[STATED GOAL]: Give back exactly the lines that run from the beginning of the entries to the line containing "w.node_tree.nodes['Background'].inputs[1].default_value = 0.05", both included, and nothing else.

-- start of DATA FOR THE TASK --

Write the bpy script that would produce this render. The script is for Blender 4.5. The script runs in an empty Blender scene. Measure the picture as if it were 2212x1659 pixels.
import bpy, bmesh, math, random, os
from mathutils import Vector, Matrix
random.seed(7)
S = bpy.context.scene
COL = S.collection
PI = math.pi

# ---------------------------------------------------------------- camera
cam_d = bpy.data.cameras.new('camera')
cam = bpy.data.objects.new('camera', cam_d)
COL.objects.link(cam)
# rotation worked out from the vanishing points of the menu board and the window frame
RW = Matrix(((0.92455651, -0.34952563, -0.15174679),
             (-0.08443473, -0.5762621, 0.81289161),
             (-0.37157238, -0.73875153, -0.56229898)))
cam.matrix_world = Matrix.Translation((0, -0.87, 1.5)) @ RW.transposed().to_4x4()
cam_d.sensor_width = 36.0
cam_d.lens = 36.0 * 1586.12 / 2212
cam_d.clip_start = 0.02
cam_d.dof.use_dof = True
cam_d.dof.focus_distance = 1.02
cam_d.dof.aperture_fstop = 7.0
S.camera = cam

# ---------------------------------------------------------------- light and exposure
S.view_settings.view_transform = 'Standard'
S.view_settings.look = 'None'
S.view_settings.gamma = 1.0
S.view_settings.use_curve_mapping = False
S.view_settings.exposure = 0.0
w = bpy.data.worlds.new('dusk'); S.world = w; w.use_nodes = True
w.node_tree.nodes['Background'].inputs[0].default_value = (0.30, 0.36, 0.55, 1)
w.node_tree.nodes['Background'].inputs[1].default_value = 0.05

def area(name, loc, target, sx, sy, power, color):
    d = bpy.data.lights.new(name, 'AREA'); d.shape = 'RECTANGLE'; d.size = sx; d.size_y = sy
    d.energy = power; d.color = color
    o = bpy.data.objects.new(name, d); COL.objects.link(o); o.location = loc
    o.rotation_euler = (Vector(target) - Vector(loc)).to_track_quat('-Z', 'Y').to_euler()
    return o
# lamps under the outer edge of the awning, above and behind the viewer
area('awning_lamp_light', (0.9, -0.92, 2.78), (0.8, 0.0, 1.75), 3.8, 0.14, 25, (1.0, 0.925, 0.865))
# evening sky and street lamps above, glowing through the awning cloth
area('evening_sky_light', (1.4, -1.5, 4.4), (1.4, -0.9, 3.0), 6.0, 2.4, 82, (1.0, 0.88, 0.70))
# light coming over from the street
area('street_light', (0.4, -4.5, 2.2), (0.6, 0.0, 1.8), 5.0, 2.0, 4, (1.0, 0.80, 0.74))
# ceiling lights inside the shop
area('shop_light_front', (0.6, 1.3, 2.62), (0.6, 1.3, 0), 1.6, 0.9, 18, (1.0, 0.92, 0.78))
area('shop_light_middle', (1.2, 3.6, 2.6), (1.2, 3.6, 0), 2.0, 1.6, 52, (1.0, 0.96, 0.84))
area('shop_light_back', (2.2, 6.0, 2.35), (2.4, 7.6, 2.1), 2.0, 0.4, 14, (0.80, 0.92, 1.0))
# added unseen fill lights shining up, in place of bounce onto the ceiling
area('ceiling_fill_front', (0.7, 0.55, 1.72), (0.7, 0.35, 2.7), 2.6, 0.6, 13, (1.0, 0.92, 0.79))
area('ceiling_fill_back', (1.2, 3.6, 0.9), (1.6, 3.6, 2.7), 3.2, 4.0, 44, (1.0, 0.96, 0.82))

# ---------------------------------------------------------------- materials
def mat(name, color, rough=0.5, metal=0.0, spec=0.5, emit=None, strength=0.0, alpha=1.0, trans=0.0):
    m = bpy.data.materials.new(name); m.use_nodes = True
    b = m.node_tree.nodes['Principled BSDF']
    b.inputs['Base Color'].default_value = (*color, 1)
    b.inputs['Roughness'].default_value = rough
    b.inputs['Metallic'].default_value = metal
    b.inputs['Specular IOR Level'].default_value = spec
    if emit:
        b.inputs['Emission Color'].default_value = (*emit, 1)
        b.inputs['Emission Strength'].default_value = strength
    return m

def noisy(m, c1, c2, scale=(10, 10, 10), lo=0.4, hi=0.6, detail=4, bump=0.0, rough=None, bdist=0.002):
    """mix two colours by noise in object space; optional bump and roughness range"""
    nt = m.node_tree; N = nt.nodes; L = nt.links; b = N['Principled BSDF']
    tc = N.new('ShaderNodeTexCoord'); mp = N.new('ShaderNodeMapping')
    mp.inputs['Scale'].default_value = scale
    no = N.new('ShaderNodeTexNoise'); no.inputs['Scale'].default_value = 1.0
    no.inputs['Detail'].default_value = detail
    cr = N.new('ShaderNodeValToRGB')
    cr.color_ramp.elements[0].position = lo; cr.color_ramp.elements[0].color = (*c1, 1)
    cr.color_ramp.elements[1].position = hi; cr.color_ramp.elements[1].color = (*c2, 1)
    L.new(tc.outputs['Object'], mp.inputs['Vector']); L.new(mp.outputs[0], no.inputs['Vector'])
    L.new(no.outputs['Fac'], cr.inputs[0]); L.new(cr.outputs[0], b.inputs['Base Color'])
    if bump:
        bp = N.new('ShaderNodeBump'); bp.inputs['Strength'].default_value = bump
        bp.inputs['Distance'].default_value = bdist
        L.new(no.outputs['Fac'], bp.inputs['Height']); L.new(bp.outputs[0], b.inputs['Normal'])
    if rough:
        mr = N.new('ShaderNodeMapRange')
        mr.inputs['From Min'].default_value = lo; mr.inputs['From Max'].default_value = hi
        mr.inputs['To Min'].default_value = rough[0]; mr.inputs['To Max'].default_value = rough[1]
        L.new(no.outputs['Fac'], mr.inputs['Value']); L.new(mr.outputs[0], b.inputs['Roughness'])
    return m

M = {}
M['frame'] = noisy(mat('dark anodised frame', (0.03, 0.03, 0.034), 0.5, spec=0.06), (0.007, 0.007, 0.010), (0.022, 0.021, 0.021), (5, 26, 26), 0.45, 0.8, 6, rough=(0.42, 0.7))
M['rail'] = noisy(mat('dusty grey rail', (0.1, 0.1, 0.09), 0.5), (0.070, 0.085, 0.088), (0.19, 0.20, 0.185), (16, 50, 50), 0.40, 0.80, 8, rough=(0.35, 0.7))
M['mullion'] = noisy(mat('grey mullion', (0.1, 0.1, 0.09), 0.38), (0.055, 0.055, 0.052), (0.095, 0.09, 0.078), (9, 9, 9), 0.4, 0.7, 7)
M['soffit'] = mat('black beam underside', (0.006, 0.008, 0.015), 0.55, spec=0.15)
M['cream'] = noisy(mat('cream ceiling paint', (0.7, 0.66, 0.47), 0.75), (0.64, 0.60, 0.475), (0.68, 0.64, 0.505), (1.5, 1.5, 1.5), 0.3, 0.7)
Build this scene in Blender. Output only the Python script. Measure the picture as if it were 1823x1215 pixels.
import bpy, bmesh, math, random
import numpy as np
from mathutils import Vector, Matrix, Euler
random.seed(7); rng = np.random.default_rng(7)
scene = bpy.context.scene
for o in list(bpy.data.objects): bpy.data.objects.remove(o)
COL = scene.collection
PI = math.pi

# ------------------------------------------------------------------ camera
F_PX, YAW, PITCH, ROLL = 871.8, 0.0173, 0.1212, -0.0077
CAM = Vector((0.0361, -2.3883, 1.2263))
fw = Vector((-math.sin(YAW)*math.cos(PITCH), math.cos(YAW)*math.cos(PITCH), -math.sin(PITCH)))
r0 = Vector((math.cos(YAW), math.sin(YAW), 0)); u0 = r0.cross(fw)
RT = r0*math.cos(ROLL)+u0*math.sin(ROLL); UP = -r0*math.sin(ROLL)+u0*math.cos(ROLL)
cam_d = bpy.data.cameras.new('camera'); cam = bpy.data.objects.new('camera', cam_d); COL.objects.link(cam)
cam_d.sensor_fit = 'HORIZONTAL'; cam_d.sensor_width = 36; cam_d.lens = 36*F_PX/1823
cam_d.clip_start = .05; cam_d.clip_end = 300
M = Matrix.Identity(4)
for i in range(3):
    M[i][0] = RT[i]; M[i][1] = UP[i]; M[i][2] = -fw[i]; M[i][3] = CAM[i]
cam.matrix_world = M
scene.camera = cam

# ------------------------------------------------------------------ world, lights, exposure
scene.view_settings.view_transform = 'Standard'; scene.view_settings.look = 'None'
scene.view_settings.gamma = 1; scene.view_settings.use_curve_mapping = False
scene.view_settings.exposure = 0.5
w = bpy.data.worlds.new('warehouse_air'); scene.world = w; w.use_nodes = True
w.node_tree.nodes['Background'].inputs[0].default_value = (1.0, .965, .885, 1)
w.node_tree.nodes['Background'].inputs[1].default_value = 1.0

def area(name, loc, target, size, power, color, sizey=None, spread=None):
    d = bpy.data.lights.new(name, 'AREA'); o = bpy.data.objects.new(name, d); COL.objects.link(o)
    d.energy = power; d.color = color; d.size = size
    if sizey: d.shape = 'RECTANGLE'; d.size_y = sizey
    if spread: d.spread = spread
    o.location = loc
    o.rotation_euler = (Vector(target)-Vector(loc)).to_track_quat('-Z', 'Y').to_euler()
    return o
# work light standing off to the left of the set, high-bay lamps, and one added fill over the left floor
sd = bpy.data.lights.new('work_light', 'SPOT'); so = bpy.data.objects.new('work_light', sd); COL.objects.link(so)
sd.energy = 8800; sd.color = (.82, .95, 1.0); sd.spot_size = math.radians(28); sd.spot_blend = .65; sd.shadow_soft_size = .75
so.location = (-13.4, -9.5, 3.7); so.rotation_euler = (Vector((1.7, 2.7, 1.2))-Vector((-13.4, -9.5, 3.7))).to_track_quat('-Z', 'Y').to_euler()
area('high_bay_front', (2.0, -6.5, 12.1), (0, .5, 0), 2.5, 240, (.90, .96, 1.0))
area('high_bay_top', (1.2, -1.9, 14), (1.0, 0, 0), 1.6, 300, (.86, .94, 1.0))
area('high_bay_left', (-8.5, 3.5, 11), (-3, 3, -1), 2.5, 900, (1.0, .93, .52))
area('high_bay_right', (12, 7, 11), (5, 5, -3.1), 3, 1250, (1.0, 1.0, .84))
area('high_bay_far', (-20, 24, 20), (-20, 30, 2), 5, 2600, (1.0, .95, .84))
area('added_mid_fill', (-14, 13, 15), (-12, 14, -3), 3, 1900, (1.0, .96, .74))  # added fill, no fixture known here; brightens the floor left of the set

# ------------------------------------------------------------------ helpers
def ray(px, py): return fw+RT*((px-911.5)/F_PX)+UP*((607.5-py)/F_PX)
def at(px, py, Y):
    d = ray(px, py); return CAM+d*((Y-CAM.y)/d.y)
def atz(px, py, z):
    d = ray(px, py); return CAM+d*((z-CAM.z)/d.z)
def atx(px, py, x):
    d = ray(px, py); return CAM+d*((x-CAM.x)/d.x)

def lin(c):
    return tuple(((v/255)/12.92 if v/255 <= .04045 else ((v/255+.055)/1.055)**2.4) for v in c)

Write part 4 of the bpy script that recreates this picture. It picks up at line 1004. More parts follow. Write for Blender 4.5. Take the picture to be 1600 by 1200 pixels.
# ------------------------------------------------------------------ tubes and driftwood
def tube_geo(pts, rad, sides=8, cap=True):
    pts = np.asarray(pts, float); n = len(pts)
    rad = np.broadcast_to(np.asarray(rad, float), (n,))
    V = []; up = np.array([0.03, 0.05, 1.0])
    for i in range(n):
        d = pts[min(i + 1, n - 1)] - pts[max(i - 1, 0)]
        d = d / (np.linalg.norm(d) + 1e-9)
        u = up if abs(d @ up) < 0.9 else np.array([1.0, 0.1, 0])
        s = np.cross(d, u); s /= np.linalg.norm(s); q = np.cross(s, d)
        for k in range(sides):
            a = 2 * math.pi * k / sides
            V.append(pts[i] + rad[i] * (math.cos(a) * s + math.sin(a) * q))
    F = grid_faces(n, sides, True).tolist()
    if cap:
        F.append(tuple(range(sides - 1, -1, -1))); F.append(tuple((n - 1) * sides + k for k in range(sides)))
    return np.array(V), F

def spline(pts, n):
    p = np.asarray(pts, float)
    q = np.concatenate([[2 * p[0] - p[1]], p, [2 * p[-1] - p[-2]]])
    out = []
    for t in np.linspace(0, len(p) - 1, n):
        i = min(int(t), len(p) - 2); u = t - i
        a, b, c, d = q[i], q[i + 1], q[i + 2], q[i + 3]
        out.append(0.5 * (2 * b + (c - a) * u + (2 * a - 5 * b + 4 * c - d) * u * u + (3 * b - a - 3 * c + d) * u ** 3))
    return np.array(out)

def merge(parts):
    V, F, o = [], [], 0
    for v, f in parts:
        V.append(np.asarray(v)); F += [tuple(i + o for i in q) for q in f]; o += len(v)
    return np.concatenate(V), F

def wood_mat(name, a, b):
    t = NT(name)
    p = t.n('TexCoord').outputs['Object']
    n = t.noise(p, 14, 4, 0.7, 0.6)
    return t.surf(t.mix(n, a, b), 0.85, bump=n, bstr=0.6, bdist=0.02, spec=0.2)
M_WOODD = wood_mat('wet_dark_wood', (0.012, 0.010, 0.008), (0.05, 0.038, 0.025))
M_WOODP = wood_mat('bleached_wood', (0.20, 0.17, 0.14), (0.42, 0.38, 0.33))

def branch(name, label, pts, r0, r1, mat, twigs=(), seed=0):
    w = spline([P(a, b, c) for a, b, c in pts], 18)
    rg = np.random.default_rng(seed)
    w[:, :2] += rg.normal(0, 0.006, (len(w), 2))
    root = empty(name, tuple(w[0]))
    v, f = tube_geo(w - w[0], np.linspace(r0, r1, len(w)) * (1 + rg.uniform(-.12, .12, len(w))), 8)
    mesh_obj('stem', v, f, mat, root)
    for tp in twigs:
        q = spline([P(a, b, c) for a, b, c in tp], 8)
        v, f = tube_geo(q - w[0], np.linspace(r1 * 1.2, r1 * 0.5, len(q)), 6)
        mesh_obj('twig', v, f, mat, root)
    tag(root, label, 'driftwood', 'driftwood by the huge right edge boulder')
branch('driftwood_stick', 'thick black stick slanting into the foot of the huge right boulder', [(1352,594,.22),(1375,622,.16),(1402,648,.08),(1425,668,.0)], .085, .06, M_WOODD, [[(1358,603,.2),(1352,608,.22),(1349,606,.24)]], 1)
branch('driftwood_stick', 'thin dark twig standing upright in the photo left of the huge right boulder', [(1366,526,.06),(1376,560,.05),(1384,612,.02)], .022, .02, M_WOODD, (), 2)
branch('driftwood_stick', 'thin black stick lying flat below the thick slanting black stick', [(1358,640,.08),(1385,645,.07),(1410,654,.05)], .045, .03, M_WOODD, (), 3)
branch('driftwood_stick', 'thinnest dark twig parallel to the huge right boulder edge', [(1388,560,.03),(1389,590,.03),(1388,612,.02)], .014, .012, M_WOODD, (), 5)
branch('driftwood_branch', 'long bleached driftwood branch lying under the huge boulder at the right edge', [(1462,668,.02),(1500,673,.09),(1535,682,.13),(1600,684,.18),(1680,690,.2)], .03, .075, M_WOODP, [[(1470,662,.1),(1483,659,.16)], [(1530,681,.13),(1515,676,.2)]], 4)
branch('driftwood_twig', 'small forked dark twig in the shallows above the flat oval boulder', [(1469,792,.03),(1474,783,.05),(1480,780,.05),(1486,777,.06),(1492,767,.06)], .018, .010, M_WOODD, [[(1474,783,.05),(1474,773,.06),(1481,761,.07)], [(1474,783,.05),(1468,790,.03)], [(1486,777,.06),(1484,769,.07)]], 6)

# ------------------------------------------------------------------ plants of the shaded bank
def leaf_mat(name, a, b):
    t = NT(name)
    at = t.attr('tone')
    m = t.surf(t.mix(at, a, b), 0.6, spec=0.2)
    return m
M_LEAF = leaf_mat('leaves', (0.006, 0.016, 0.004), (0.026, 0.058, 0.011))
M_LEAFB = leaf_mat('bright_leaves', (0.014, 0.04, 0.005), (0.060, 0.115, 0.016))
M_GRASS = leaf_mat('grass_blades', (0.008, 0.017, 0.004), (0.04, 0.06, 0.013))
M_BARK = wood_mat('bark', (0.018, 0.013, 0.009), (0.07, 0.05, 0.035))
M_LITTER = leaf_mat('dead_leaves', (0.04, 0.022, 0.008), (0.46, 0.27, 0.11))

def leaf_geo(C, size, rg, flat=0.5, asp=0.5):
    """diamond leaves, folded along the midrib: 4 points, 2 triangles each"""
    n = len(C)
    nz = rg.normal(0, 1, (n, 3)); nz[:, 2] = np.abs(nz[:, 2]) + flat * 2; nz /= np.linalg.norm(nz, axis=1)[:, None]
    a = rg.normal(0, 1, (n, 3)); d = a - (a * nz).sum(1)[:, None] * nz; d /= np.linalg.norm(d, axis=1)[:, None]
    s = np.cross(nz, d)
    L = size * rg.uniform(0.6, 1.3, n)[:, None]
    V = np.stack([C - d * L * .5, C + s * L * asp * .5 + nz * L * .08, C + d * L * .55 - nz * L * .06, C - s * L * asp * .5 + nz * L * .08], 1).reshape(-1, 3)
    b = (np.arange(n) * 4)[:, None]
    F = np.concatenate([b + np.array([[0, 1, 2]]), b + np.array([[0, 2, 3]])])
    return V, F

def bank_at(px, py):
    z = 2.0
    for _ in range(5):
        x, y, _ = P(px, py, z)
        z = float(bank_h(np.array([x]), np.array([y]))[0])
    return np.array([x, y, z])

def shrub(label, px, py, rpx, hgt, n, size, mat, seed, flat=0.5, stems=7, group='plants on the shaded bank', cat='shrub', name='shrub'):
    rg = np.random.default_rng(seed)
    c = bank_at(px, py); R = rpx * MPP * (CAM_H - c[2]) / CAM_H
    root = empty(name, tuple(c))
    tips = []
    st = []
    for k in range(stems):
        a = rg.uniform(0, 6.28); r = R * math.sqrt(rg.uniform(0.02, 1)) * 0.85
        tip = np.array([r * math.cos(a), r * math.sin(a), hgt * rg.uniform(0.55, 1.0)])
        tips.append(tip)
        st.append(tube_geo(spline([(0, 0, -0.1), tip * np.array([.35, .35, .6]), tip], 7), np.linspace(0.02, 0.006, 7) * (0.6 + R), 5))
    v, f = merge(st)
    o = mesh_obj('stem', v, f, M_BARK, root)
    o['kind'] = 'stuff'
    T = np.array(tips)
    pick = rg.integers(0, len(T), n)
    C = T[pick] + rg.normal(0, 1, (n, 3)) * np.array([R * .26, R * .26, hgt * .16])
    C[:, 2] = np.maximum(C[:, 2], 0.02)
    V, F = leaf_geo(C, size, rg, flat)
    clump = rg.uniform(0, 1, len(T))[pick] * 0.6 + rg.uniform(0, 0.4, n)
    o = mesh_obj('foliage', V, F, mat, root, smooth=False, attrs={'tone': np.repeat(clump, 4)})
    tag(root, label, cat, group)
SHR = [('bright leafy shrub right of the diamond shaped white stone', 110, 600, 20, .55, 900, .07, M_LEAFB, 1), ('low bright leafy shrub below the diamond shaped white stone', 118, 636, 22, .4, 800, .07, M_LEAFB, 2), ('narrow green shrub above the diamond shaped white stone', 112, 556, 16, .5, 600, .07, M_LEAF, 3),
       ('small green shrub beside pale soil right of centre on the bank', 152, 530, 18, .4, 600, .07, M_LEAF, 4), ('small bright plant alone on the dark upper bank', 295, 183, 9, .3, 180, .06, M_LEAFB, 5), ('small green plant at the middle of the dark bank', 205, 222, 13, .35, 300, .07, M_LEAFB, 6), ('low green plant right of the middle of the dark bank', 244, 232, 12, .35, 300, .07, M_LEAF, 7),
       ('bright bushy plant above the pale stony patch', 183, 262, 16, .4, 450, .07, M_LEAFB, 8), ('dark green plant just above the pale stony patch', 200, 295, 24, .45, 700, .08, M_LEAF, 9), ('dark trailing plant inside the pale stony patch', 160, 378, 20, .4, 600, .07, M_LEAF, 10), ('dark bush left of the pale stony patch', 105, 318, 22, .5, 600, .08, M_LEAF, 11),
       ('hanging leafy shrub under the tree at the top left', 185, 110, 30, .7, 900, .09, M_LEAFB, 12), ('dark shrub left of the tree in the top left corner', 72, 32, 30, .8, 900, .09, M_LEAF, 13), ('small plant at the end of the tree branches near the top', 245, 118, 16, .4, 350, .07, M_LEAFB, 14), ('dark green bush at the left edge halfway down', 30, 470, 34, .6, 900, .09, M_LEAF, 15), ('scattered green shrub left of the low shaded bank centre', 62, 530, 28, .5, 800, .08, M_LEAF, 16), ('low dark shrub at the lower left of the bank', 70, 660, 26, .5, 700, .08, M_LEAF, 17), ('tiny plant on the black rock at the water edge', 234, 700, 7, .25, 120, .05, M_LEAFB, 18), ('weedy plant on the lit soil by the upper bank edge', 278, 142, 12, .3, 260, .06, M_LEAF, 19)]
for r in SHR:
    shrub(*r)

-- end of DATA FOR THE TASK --

[SOLUTION FOR THIS EXERCISE]:
Write the bpy script that would produce this render. The script is for Blender 4.5. The script runs in an empty Blender scene. Measure the picture as if it were 2212x1659 pixels.
import bpy, bmesh, math, random, os
from mathutils import Vector, Matrix
random.seed(7)
S = bpy.context.scene
COL = S.collection
PI = math.pi

# ---------------------------------------------------------------- camera
cam_d = bpy.data.cameras.new('camera')
cam = bpy.data.objects.new('camera', cam_d)
COL.objects.link(cam)
# rotation worked out from the vanishing points of the menu board and the window frame
RW = Matrix(((0.92455651, -0.34952563, -0.15174679),
             (-0.08443473, -0.5762621, 0.81289161),
             (-0.37157238, -0.73875153, -0.56229898)))
cam.matrix_world = Matrix.Translation((0, -0.87, 1.5)) @ RW.transposed().to_4x4()
cam_d.sensor_width = 36.0
cam_d.lens = 36.0 * 1586.12 / 2212
cam_d.clip_start = 0.02
cam_d.dof.use_dof = True
cam_d.dof.focus_distance = 1.02
cam_d.dof.aperture_fstop = 7.0
S.camera = cam

# ---------------------------------------------------------------- light and exposure
S.view_settings.view_transform = 'Standard'
S.view_settings.look = 'None'
S.view_settings.gamma = 1.0
S.view_settings.use_curve_mapping = False
S.view_settings.exposure = 0.0
w = bpy.data.worlds.new('dusk'); S.world = w; w.use_nodes = True
w.node_tree.nodes['Background'].inputs[0].default_value = (0.30, 0.36, 0.55, 1)
w.node_tree.nodes['Background'].inputs[1].default_value = 0.05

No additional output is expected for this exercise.